Near-Offset Gap Trace Extrapolation Based on Self-Supervised Learning

Marine seismic surveys conducted using a towed streamer system acquire data with missing traces in the near-offset range due to the limitations of the survey equipment. This means that the data are not fully acquired to zero offset. Therefore, the restoration of near-offset data using deep learning (DL) techniques presents unique challenges because it is impossible to learn from label data, which are typically used in DL-based interpolation methods. Therefore, we propose a novel approach involving self-supervised learning (SSL). SSL is a training paradigm in DL, where a model is trained on a task using the data itself, rather than over-relying on label data. SSL consists of a two-step process; upstream and downstream tasks. In this study, an upstream task performs training of various near-offset features using synthetic datasets from public domain. Subsequently, the downstream task produces an extrapolation model through transfer learning (TL) with the pretrained near-offset features to the target data. In other words, the trained model is not only able to learn the information of the near-offset range effectively, but is also properly tailored to the features of the target data.
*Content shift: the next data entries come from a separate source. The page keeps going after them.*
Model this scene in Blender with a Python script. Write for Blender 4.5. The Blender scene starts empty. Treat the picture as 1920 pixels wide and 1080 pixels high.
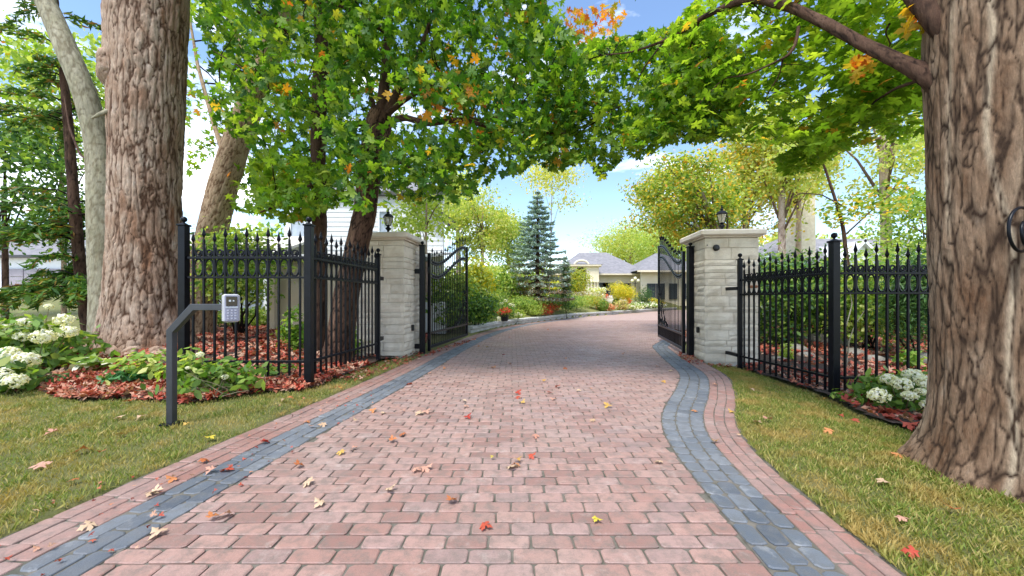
import bpy, math, random
import numpy as np
from mathutils import Vector, Matrix
R_ = math.radians
rng = np.random.default_rng(7)
random.seed(7)
SC = bpy.context.scene
COL = SC.collection

# ------------------------------------------------------------ camera, world, sun, exposure
EYE = 1.15
FPX = 711.0
cam = bpy.data.cameras.new('camera')
cam_o = bpy.data.objects.new('camera', cam)
COL.objects.link(cam_o)
cam.sensor_width = 36.0
cam.lens = FPX / 1920 * 36.0
cam.shift_y = 20 / 1920
cam.clip_start = 0.05
cam.clip_end = 1500
cam_o.location = (0, 0, EYE)
cam_o.rotation_euler = (R_(90), 0, 0)
SC.camera = cam_o

SUN_EL, SUN_AZ = 63.0, 212.0      # azimuth clockwise from +Y: behind the camera, to the left
world = bpy.data.worlds.new("World")
SC.world = world
world.use_nodes = True
wn, wl = world.node_tree.nodes, world.node_tree.links
wn.clear()
w_out = wn.new('ShaderNodeOutputWorld')
w_bg = wn.new('ShaderNodeBackground')
sky = wn.new('ShaderNodeTexSky')
sky.sky_type = 'NISHITA'
sky.sun_disc = False
sky.sun_elevation = R_(SUN_EL)
sky.sun_rotation = R_(SUN_AZ)
sky.air_density = 1.0
sky.dust_density = 0.2
sky.ozone_density = 2.5
w_tc = wn.new('ShaderNodeTexCoord')
w_map = wn.new('ShaderNodeMapping')
w_map.inputs['Scale'].default_value = (1.0, 1.0, 3.2)
w_map.inputs['Location'].default_value = (0.6, 0.0, -0.35)
w_nz = wn.new('ShaderNodeTexNoise')
w_nz.inputs['Scale'].default_value = 2.1
w_nz.inputs['Detail'].default_value = 7
w_nz.inputs['Roughness'].default_value = 0.55
w_rp = wn.new('ShaderNodeValToRGB')
w_rp.color_ramp.elements[0].position = 0.50
w_rp.color_ramp.elements[0].color = (0, 0, 0, 1)
w_rp.color_ramp.elements[1].position = 0.68
w_rp.color_ramp.elements[1].color = (1, 1, 1, 1)
w_mix = wn.new('ShaderNodeMix')
w_mix.data_type = 'RGBA'
w_mix.inputs[7].default_value = (11.0, 11.2, 11.8, 1)
w_bg.inputs['Strength'].default_value = 0.135
wl.new(w_tc.outputs['Generated'], w_map.inputs['Vector'])
wl.new(w_map.outputs[0], w_nz.inputs['Vector'])
wl.new(w_nz.outputs['Fac'], w_rp.inputs[0])
wl.new(w_rp.outputs[0], w_mix.inputs[0])
wl.new(sky.outputs[0], w_mix.inputs[6])
wl.new(w_mix.outputs[2], w_bg.inputs['Color'])
wl.new(w_bg.outputs[0], w_out.inputs[0])

sun = bpy.data.lights.new('sun', 'SUN')
sun.energy = 2.3
sun.angle = R_(20)
sun.color = (1.0, 0.955, 0.89)
sun_o = bpy.data.objects.new('sun', sun)
COL.objects.link(sun_o)
_az, _el = R_(SUN_AZ), R_(SUN_EL)
_d = Vector((math.sin(_az) * math.cos(_el), math.cos(_az) * math.cos(_el), math.sin(_el)))
sun_o.rotation_euler = _d.to_track_quat('Z', 'Y').to_euler()
sun_o.location = _d * 50

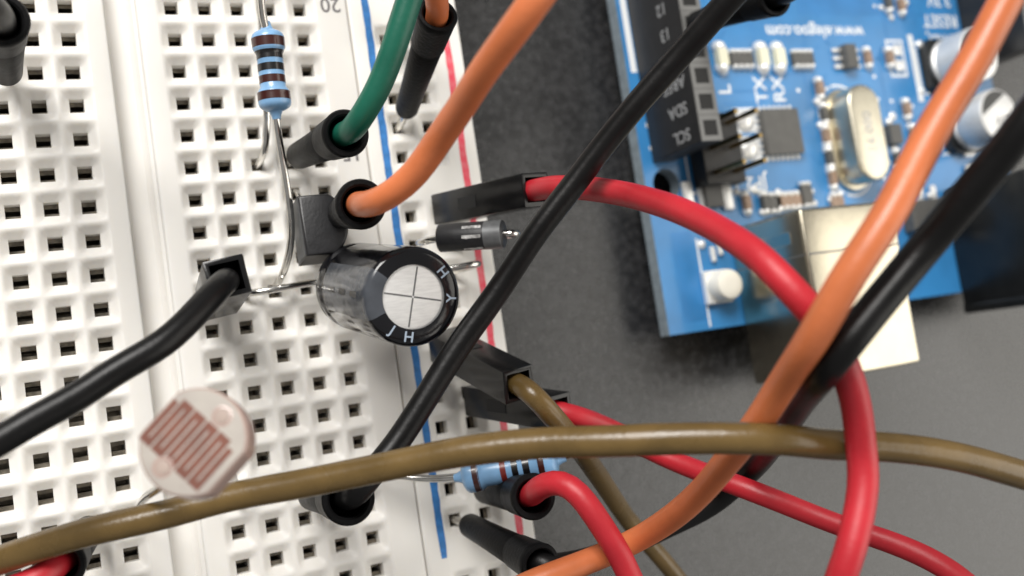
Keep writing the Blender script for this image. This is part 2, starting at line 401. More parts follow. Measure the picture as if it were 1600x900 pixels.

The effectiveness of the proposed method was validated in numerical experiments. Then, to verify the field applicability, we tested its performance using field data. The reliability of the proposed approach was established through cross-validation, by comparing its results with those of a previous DL-based method and the pretrained model. All experiment results demonstrated that the proposed method effectively extrapolated near-offset gaps in real field data.